My house is 45 years old, plaster walls and a steel beam under the middle making it ridgid. Not like a slab but still very ridgid. Contimplated a platinum clark tranducer under the room ruled that out for a myriad of reasons including cost, wire complexity and effects of up to 1900 lbs of pressure to vibrate the room.
Decided on 6 Aura Bass shakers (4 for the couch, 2 for love seat) powered by a 300 watt BASH digital plate amp fed from the LFE from the Veledyne SMS-1 I figured was going to be plenty. 50 watts per shaker is right at its rating.

BASH is the supplier for the Outlaw LFM's. Its sold as a plate to be mounted in an enclosure. The back is not enclosed as some other brands. I fabricated a box for it. You could use an old reciever to push them. I like a dedicated sub amp because it has a phase control and standby mode as most sub amps do. At $150 its reasonable.

The net effect is "enhancement". I keep it the volume pretty low as it in my opinion it just be enough to fool the senses that the low end is really much higher. I think I can play over all system volume at lower levels and still have a very effective low end experience. Easier on the ears.

Breakdown costs are:

6 Shakers= $240
1 300 watt Bash amp:$150
Cables:$35
Lumber and hardware: $24

I got a $10 splitter from Blue jeans. I had some extra sub cables from another project. Not sure if "quality" really matters when your shaking the couch but The splitter also feeds the LFM-EX so its important.

Aura Base Shakers are a good product but there are other brands and configurations. A Google search will yield many discussions about this. Transducers are also very popular.

Its tough to qualify what result each product would have as each couch or chair design and installation is different. I set my budget not based on what I can afford but what I wanted to put in it. Originally I was going to use an extra reciever to power it to keep costs down.

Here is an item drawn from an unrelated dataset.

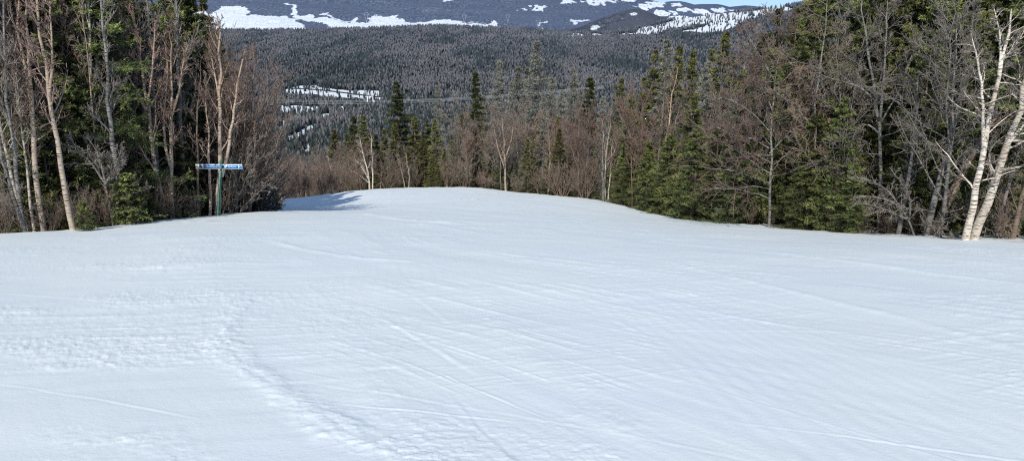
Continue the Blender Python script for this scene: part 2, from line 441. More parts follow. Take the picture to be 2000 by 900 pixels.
    for k in range(95):
        far = k % 3 == 0; r0 = 4 + 12 * rt.random() if not far else 12 + 26 * rt.random(); u0 = -.62 + 1.3 * rt.random()
        x0, y0 = u0 * r0, r0
        lft = u0 < -.15 and rt.random() < .7
        ang = (math.atan2(-.8, .6) if not lft else math.atan2(-.2, 1)) + rt.normal() * (.38 if not lft else .3)
        if far: ang = math.atan2(-.35, 1) + rt.normal() * .25
        Rr = 9 + 40 * rt.random(); sg = 1 if rt.random() < .5 else -1
        cx, cy = x0 - sg * Rr * math.sin(ang), y0 + sg * Rr * math.cos(ang)
        half = (.6 + 1.8 * rt.random()) * (1.8 if far else 1); wd = max(.018, .0034 * r0) * (.7 + .8 * rt.random()); hh = (.0010 + .0018 * rt.random() ** 2) * (1 + r0 / 12)
        box = (np.abs(x - x0) < half + .6) & (np.abs(y - y0) < half + .6)
        if not box.any(): continue
        xb, yb = x[box], y[box]
        dd = np.hypot(xb - cx, yb - cy) - Rr + .03 * (vnoise(xb / .3, yb / .3, 600 + k) - .5)
        al = (xb - x0) * math.cos(ang) + (yb - y0) * math.sin(ang)
        fade = sstep(half, half * .5, np.abs(al)) * (.4 + .9 * vnoise(al / .5, al * 0, 700 + k))
        q = dd / wd
        z[box] += hh * fade * (np.exp(-(q - .9) ** 2) * 1.0 - np.exp(-(q + .5) ** 2) * .8)
    return z
def build_piste():
    th = np.concatenate([np.linspace(R(-78), R(-40), 60)[:-1], np.linspace(R(-40), R(40), 1250), np.linspace(R(40), R(78), 60)[1:]])
    rr = np.sort(np.concatenate([1 / np.linspace(1 / 2.2, 1 / 62., 640), np.arange(22, 62, 1.1), np.arange(63, 150, 1.5)]))
    TH, RR = np.meshgrid(th, rr)
    x = RR * np.sin(TH); y = RR * np.cos(TH)
    u = x / np.maximum(y, .3)
    d = y - Yedge(u)
    fl = sstep(-.1, 1.2, d + 1.7 * (fbm(x / 1.1, y / 1.1, 5, 4) - .5))
    z = ground_base(x, y) + snow_detail(x, y) * (1 - .7 * fl)
    z += fl * (.16 * (fbm(x / 1.4, y / 1.4, 21, 3) - .45) + .12 * (fbm(x / .5, y / .5, 24, 2) - .5))
    n, m = TH.shape; idx = np.arange(n * m).reshape(n, m)
    f = np.stack([idx[:-1, :-1], idx[:-1, 1:], idx[1:, 1:], idx[1:, :-1]], -1).reshape(-1, 4)
    mt, nt, bs = newmat('piste_snow'); g = NT(nt)
    tc = g.n('ShaderNodeTexCoord').outputs['Object']
    big = g.noise(tc, .35, 4, .6); mid = g.noise(tc, 3.0, 5, .65)
    streakv = g.mapping(g.mapping(tc, (1, 1, 1), (0, 0, R(53.1))), (.7, 9., 1))
    stk = g.noise(streakv, 1.0, 5, .6)
    fine = g.noise(tc, 26, 5, .75)
    c = g.ramp(g.math('ADD', g.math('MULTIPLY', big, .6), g.math('MULTIPLY', stk, .4)), [(.34, (.825, .875, .915)), (.50, (.845, .90, .895)), (.66, (.885, .925, .905))])
    fl_a = g.n('ShaderNodeAttribute', attribute_name='floor').outputs['Fac']
    lit = g.ramp(g.noise(tc, 1.1, 6, .65), [(.34, (.07, .052, .04)), (.44, (.20, .16, .13)), (.50, (.50, .48, .47)), (.58, (.78, .82, .84))])
    c = g.mix(fl_a, c, lit)
    g.l(c, bs.inputs['Base Color']); bs.inputs['Roughness'].default_value = .55; bs.inputs['Specular IOR Level'].default_value = .2
    h = g.math('ADD', g.math('MULTIPLY', fine, .5), g.math('ADD', g.math('MULTIPLY', stk, .18), g.math('MULTIPLY', mid, .5)))
    bmp = g.n('ShaderNodeBump'); bmp.inputs['Strength'].default_value = .3; bmp.inputs['Distance'].default_value = .02
    g.l(h, bmp.inputs['Height']); g.l(bmp.outputs[0], bs.inputs['Normal'])
    me = mesh_np('snow_slope', np.stack([x, y, z], -1).reshape(-1, 3), f, mt, {'floor': fl.ravel()}, True)
    return tag(link('snow_slope', me), 'wide groomed white ski slope falling away between two stands of trees', 'ground', kind='structure')
build_piste()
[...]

Based on my couch design I had limitations. My couches have very little clearence on the bottom and are box spring construction like a bed would have. On many pictures of others projects on the internet I did not see anything that resembled what I had.

Net result is a bit over the top but thats whats fun about home theatre. I have a M&K 850 sub and the outlaw LFM-ex in the room. The M&K sits upfront with its LCR cousins and the LFM-EX in the rear. The Sub EQ keeps it all nice and tight. The M&K is more musical than the LFM-ex so the combo works out nice. If playing music only I shut off the Outlaw LFM.

I can't think of a new sub for under $500 thats going to move enough air to create the vibrations simulating "the end of the world or what it feels like when the Death Star nears its target!"